[start]
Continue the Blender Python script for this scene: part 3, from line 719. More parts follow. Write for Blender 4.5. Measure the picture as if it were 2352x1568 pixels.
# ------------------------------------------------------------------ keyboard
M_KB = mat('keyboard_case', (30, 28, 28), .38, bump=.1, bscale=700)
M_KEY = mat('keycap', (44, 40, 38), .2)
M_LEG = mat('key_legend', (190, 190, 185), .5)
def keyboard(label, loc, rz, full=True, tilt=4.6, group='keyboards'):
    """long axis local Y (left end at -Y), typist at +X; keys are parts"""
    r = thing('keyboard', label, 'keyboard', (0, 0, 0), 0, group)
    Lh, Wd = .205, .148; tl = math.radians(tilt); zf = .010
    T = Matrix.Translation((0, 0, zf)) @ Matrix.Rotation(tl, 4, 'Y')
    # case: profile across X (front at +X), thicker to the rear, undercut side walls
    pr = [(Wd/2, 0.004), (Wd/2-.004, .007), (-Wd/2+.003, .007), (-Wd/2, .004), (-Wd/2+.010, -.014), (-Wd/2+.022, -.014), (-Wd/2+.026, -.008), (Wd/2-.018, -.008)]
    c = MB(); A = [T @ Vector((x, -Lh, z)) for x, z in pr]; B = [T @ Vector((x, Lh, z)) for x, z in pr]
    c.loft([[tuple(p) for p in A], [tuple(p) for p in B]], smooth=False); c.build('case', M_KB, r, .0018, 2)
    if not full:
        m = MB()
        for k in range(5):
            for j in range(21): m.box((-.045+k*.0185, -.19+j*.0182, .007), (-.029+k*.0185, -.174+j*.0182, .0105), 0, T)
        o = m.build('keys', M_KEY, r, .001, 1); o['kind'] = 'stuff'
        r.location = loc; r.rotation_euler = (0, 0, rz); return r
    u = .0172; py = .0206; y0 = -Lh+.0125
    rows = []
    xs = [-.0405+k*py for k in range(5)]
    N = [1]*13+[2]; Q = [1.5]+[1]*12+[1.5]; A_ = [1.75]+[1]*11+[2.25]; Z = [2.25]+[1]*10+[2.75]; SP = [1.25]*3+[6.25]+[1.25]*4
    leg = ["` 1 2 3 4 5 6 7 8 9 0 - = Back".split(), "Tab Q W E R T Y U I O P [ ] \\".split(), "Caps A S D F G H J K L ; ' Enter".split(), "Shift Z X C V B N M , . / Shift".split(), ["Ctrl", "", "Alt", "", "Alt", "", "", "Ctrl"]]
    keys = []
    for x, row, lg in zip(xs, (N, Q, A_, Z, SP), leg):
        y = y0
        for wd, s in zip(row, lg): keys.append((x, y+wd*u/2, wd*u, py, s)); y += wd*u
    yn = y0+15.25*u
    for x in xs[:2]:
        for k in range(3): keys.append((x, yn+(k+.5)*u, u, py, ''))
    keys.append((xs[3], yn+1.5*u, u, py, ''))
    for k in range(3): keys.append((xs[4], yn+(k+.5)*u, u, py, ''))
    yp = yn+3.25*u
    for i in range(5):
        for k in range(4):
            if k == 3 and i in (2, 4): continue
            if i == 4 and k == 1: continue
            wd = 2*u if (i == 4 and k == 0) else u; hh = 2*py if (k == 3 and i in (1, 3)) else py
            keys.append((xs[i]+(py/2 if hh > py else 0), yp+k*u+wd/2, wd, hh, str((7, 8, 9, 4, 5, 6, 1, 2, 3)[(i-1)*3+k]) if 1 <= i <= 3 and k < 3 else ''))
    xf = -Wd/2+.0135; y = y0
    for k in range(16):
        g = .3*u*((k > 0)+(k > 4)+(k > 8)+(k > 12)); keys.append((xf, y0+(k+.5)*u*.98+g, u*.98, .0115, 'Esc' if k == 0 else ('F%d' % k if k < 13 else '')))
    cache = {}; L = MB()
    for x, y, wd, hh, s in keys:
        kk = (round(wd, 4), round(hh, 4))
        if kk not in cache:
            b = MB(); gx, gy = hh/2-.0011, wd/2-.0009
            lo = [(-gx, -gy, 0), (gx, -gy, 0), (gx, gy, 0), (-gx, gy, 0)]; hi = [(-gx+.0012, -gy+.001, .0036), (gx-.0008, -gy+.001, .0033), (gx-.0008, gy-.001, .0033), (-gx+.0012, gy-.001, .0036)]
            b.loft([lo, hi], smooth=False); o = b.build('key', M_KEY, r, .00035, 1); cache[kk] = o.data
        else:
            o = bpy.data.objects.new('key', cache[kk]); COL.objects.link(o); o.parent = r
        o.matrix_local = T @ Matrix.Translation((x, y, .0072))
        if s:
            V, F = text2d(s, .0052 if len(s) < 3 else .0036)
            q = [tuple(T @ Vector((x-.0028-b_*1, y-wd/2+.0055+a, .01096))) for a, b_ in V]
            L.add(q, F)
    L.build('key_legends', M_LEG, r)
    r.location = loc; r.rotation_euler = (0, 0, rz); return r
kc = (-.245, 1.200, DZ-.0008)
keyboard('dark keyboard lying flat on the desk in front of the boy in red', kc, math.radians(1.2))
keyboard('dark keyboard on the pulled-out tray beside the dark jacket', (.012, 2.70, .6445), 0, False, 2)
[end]
WHAT IS ASKED: Tally the lines of the listing that include "parts". Reply with nothing but the count.

RESULT OF THIS EXERCISE: 2